July 23, 2015

Shelby Statement on Measuring the Systemic Importance of U.S. Bank Holding Companies

WASHINGTON, DC – Thursday, July 23, 2015 – U.S. Senator Richard Shelby (R-Ala.), Chairman of the United States Senate Committee on Banking, Housing, and Urban Affairs, today delivered the following opening remarks during a full committee hearing on “Measuring the Systemic Importance of U.S. Bank Holding Companies.”
The text of Chairman Shelby’s remarks, as prepared, is below.  
“Today we will hear from experts on the best criteria and methods to determine the systemic importance of U.S. banks.
“For non-banks, Dodd-Frank set up a process governed by a council of federal regulators to determine if an institution is systemically important.
“As imperfect as this process is, there is no such process for banks.

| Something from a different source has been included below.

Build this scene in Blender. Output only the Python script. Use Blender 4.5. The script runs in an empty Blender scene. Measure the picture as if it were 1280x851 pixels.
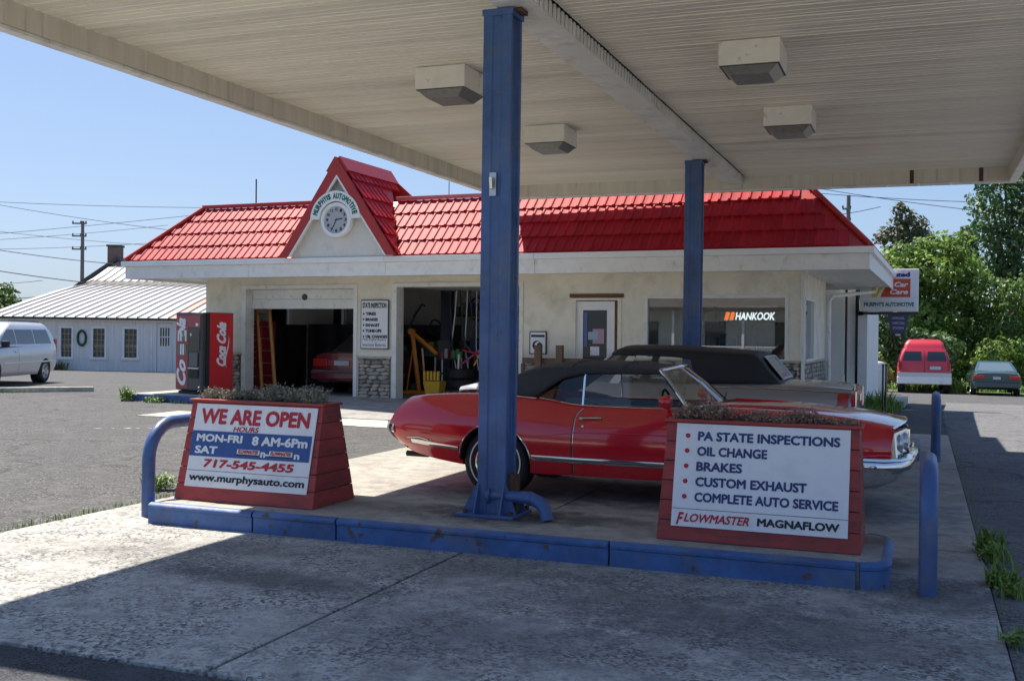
import bpy, bmesh, math, random
import numpy as np
from mathutils import Vector, Matrix
random.seed(7); np.random.seed(7)
SC = bpy.context.scene; COL = SC.collection
R = math.radians; PI = math.pi; TAU = 2*PI

# ---------------------------------------------------------------- camera
CAM_YAW, CAM_PITCH, CAM_ROLL = R(20.88), R(-0.411), R(0.793)
cd = bpy.data.cameras.new('camera'); cam = bpy.data.objects.new('camera', cd); COL.objects.link(cam)
fwd = Vector((-math.sin(CAM_YAW)*math.cos(CAM_PITCH), math.cos(CAM_YAW)*math.cos(CAM_PITCH), math.sin(CAM_PITCH)))
rgt = Vector((math.cos(CAM_YAW), math.sin(CAM_YAW), 0)); upv = rgt.cross(fwd)
r2 = rgt*math.cos(CAM_ROLL) + upv*math.sin(CAM_ROLL); u2 = upv*math.cos(CAM_ROLL) - rgt*math.sin(CAM_ROLL)
m3 = Matrix((r2, u2, -fwd)).transposed()
cam.matrix_world = Matrix.Translation((0, 0, 1.6)) @ m3.to_4x4()
cd.sensor_width = 36; cd.lens = 36*1341.3/1280; cd.clip_start = 0.1; cd.clip_end = 3000
SC.camera = cam
# ---------------------------------------------------------------- sky, sun, exposure
SUN_D = Vector((0.535, -0.27, -1.0)).normalized()
el = math.asin(-SUN_D.z); az = math.atan2(-SUN_D.x, -SUN_D.y)
w = bpy.data.worlds.new('World'); SC.world = w; w.use_nodes = True
wn = w.node_tree; sky = wn.nodes.new('ShaderNodeTexSky'); sky.sky_type = 'NISHITA'; sky.sun_disc = False
sky.sun_elevation = el; sky.sun_rotation = az; sky.air_density = 1.0; sky.dust_density = 1.0; sky.ozone_density = 1.0; sky.altitude = 0
# soft shoulder on the whole sky, so the band near the horizon keeps its blue as in the photograph
def vm(op, x, y):
    n = wn.nodes.new('ShaderNodeVectorMath'); n.operation = op
    for i, v in ((0, x), (1, y)):
        if isinstance(v, tuple): n.inputs[i].default_value = v
        else: wn.links.new(v, n.inputs[i])
    return n.outputs[0]
shoulder = vm('DIVIDE', vm('MULTIPLY', sky.outputs[0], (0.222, 0.265, 0.345)), vm('ADD', vm('MULTIPLY', sky.outputs[0], (.12, .12, .12)), (1, 1, 1)))
bg = wn.nodes['Background']; wn.links.new(shoulder, bg.inputs[0]); bg.inputs[1].default_value = 0.15
sl = bpy.data.lights.new('sun', 'SUN'); sl.energy = 2.0; sl.angle = R(0.53); sl.color = (0.93, 0.86, 0.76)
so = bpy.data.objects.new('sun', sl); COL.objects.link(so); so.rotation_euler = SUN_D.to_track_quat('-Z', 'Y').to_euler()
SC.render.engine = 'CYCLES'
SC.view_settings.view_transform = 'Standard'; SC.view_settings.look = 'None'; SC.view_settings.exposure = 2.25; SC.view_settings.gamma = 1
SC.cycles.max_bounces = 10; SC.cycles.diffuse_bounces = 8; SC.cycles.transparent_max_bounces = 16

# ---------------------------------------------------------------- materials
def mk(name, col, rough=0.6, metal=0.0, var=0.0, vscale=3.0, col2=None, bump=0.0, bscale=40.0, coat=0.0, spec=0.5,
       trans=0.0, alpha=1.0, emit=None, stretch=None, dirt=None, dscale=1.5, dlo=.45, dhi=.7, detail=6, orand=0., chips=None, cscale=9., clo=.66, leafy=0.):
    m = bpy.data.materials.new(name); m.use_nodes = True; nt = m.node_tree; N = nt.nodes; Lk = nt.links
    b = N['Principled BSDF']; b.inputs['Roughness'].default_value = rough; b.inputs['Metallic'].default_value = metal
    b.inputs['Coat Weight'].default_value = coat; b.inputs['Coat Roughness'].default_value = 0.04; b.inputs['Specular IOR Level'].default_value = spec
    b.inputs['Transmission Weight'].default_value = trans; b.inputs['Alpha'].default_value = alpha
    c4 = (*col, 1); b.inputs['Base Color'].default_value = c4
    tc = N.new('ShaderNodeTexCoord'); vec = tc.outputs['Object']
    geo = N.new('ShaderNodeNewGeometry'); vec = geo.outputs['Position']
    if stretch:
        mp = N.new('ShaderNodeMapping'); mp.inputs['Scale'].default_value = stretch; Lk.new(vec, mp.inputs[0]); vec = mp.outputs[0]
    out = None
    if var > 0 or col2:
        nz = N.new('ShaderNodeTexNoise'); nz.inputs['Scale'].default_value = vscale; nz.inputs['Detail'].default_value = detail; nz.inputs['Roughness'].default_value = .65
        Lk.new(vec, nz.inputs['Vector'])
        rp = N.new('ShaderNodeValToRGB'); rp.color_ramp.elements[0].position = .3; rp.color_ramp.elements[1].position = .7
        a = col2 if col2 else tuple(max(0, c*(1-var)) for c in col); bb = col if col2 else tuple(min(1, c*(1+var)) for c in col)
        rp.color_ramp.elements[0].color = (*a, 1); rp.color_ramp.elements[1].color = (*bb, 1)
        Lk.new(nz.outputs[0], rp.inputs[0]); out = rp.outputs[0]
    if dirt:
        nd = N.new('ShaderNodeTexNoise'); nd.inputs['Scale'].default_value = dscale; nd.inputs['Detail'].default_value = 8; nd.inputs['Roughness'].default_value = .7
        Lk.new(vec, nd.inputs['Vector'])
        rd = N.new('ShaderNodeMapRange'); rd.inputs[1].default_value = dlo; rd.inputs[2].default_value = dhi; Lk.new(nd.outputs[0], rd.inputs[0])
        mx = N.new('ShaderNodeMix'); mx.data_type = 'RGBA'; mx.inputs[7].default_value = (*dirt, 1)
        Lk.new(rd.outputs[0], mx.inputs[0])
        if out: Lk.new(out, mx.inputs[6])
        else: mx.inputs[6].default_value = c4
        out = mx.outputs[2]
    def layer(colr, scale, lo, hi, vv=vec):
        nd = N.new('ShaderNodeTexNoise'); nd.inputs['Scale'].default_value = scale; nd.inputs['Detail'].default_value = 9; nd.inputs['Roughness'].default_value = .68; Lk.new(vv, nd.inputs['Vector'])
        rd = N.new('ShaderNodeMapRange'); rd.inputs[1].default_value = lo; rd.inputs[2].default_value = hi; Lk.new(nd.outputs[0], rd.inputs[0])
        mx = N.new('ShaderNodeMix'); mx.data_type = 'RGBA'; mx.inputs[7].default_value = (*colr, 1); Lk.new(rd.outputs[0], mx.inputs[0])
        if out: Lk.new(out, mx.inputs[6])
        else: mx.inputs[6].default_value = c4
        return mx.outputs[2]
    if chips: out = layer(chips, cscale, clo, clo+.025, geo.outputs['Position'])
    if orand:
        oi = N.new('ShaderNodeObjectInfo'); mr = N.new('ShaderNodeMapRange'); mr.inputs[3].default_value = 1-orand; mr.inputs[4].default_value = 1+orand; Lk.new(oi.outputs['Random'], mr.inputs[0])
        sc = N.new('ShaderNodeVectorMath'); sc.operation = 'SCALE'; Lk.new(mr.outputs[0], sc.inputs['Scale'])
        if out: Lk.new(out, sc.inputs[0])
        else: sc.inputs[0].default_value = col
        out = sc.outputs[0]
    if out: Lk.new(out, b.inputs['Base Color'])
    if leafy:
        tl = N.new('ShaderNodeBsdfTranslucent'); ms = N.new('ShaderNodeMixShader'); ms.inputs[0].default_value = leafy; Lk.new(out, tl.inputs[0]); Lk.new(b.outputs[0], ms.inputs[1]); Lk.new(tl.outputs[0], ms.inputs[2])
        Lk.new(ms.outputs[0], [n for n in N if n.type == 'OUTPUT_MATERIAL'][0].inputs[0])
    if bump > 0:
        nb = N.new('ShaderNodeTexNoise'); nb.inputs['Scale'].default_value = bscale; nb.inputs['Detail'].default_value = 5; Lk.new(vec, nb.inputs['Vector'])
        bm_ = N.new('ShaderNodeBump'); bm_.inputs['Strength'].default_value = bump; bm_.inputs['Distance'].default_value = .02
        Lk.new(nb.outputs[0], bm_.inputs['Height']); Lk.new(bm_.outputs[0], b.inputs['Normal'])
    if emit:
        b.inputs['Emission Color'].default_value = (*emit[:3], 1); b.inputs['Emission Strength'].default_value = emit[3]
    return m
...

“Instead, Dodd-Frank deems a bank systemically risky if it has $50 billion or more in total assets.
“Moreover, once a bank reaches this arbitrary threshold, it is automatically designated as systemically important.

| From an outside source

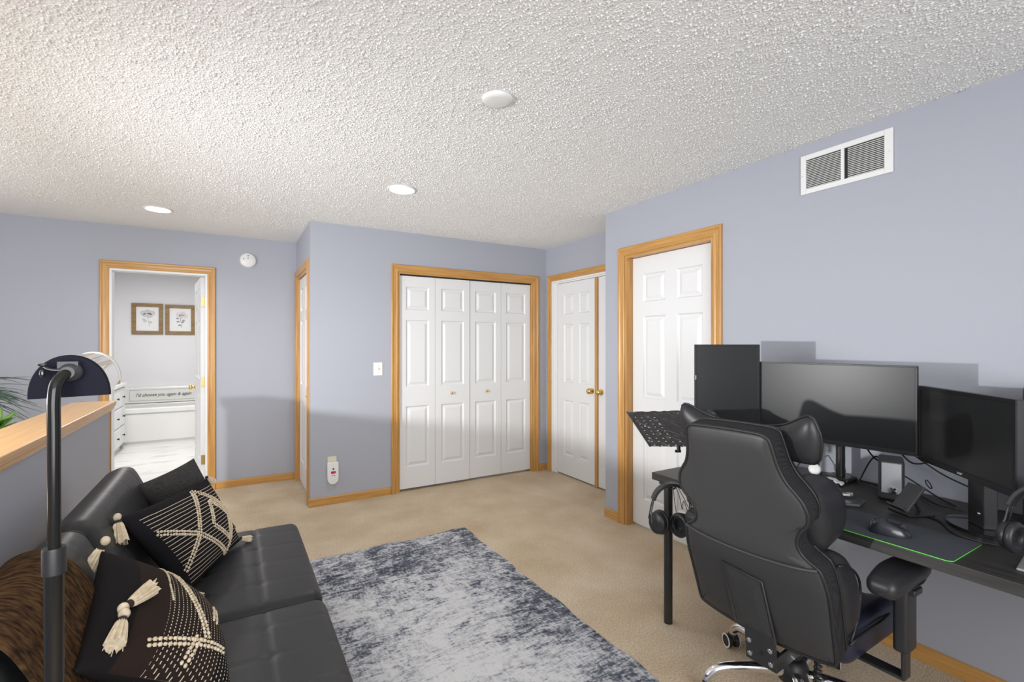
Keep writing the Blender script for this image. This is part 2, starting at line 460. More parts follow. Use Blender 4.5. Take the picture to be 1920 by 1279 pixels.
struct(MB().box(XL - .1, 3.4, YK - .1, YB + .06, -.06, 0).build('floor', carpet), 'beige carpet covering the whole room floor', 'floor')
ceil_b = MB(); ceil_b.box(XL - .1, 3.4, YK - .1, YB + .06, CE, CE + .06)
struct(ceil_b.build('ceiling', popcorn), 'white popcorn textured ceiling over the room', 'ceiling')
def popcorn_grains():
    import numpy as np
    rng = np.random.default_rng(11); N = 105000
    x = rng.uniform(-1.6, 2.6, N); y = rng.uniform(.15, 4.8, N)
    d = np.hypot(x, y); keep = (rng.uniform(0, 1, N) < np.clip(2.6 / d, .25, 1)) & ~((x > .56) & (y > 4.34))
    for cx, cy, cr in ((.995, 3.16, .105), (-.493, 4.585, .105), (.982, 1.786, .075)): keep &= np.hypot(x - cx, y - cy) > cr
    x, y = x[keep], y[keep]; n = len(x)
    r = rng.uniform(.0024, .0060, n); a = rng.uniform(0, 6.283, n); h = r * rng.uniform(.7, 1.4, n); e = rng.uniform(.7, 1.5, n)
    V = np.zeros((n, 5, 3))
    for k in range(4):
        q = a + k * 1.5708; m_ = r * (e if k % 2 else 1 / e)
        V[:, k] = np.stack([x + m_ * np.cos(q), y + m_ * np.sin(q), np.full(n, CE - .0001)], 1)
    V[:, 4] = np.stack([x + rng.normal(0, .25, n) * r, y + rng.normal(0, .25, n) * r, CE - h], 1)
    base = np.arange(n)[:, None] * 5
    F = (base[:, None, :] + np.array([[1, 0, 4], [2, 1, 4], [3, 2, 4], [0, 3, 4]])[None]).reshape(-1)
    me = bpy.data.meshes.new('popcorn_grains'); me.vertices.add(n * 5); me.vertices.foreach_set('co', V.reshape(-1))
    me.loops.add(len(F)); me.loops.foreach_set('vertex_index', F.astype(np.int32)); me.polygons.add(len(F) // 3)
    me.polygons.foreach_set('loop_start', np.arange(0, len(F), 3, dtype=np.int32)); me.polygons.foreach_set('use_smooth', np.ones(len(F) // 3, dtype=bool))
    me.update(); me.validate(); me.materials.append(popcorn_grain_m)
    o = bpy.data.objects.new('popcorn_grains', me); col.objects.link(o); o.parent = bpy.data.objects['ceiling']; o['kind'] = 'stuff'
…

“Under this automatic framework where there is no clear exit from designation, a bank has little incentive to reduce its level of systemic risk.
“Many experts have expressed concerns about the arbitrary $50 billion threshold as an automatic cut-off for systemic risk.  Many of us share their concerns.
“In March, financial regulators testified that there are currently banks above $50 billion that are regulated as if they are systemically risky, even though they are not considered to be so.
“This regulatory framework should not capture institutions whose failure would not lead to systemic contagion.  Doing so has a true cost to the financial system. 
“First, it imposes a layer of regulation on financial institutions that lend primarily to small businesses and local or regional communities. 
“Second, it unnecessarily spreads too thin the important resources of our financial regulators.  This does not make the financial system safer.
“As I have said before, systemic risk is difficult to measure.  But, five years after Dodd-Frank – the law that mandates systemic risk regulation – we have better tools to assess it and we should use them.
“Last week at a hearing before this Committee, Chair Yellen testified that she would support giving flexibility to the Federal Reserve to determine which banks should be subject to enhanced standards based on a set of multiple criteria.
“In fact, the Federal Reserve uses a similar approach to determine the systemic importance of banks in its regulation of bank capital.
“Earlier this week, the Fed finalized a capital surcharge rule for the nation’s largest and most systemically risky banks.
“This rule incorporates a framework based on many factors, including not only size, but also interconnectedness, cross-jurisdictional activity, substitutability, and complexity. 
“According to the Fed, these five broad categories ‘are viewed as good proxies for, and are correlated with, systemic importance.’
“I look forward to hearing the views of our panel of witnesses today on measures that can be used by regulators to determine if a bank poses a systemic risk.
“Improving such measures will allow our regulators to focus their resources on the most systemically important banks in order to protect American taxpayers and the U.S. economy from the next financial crisis."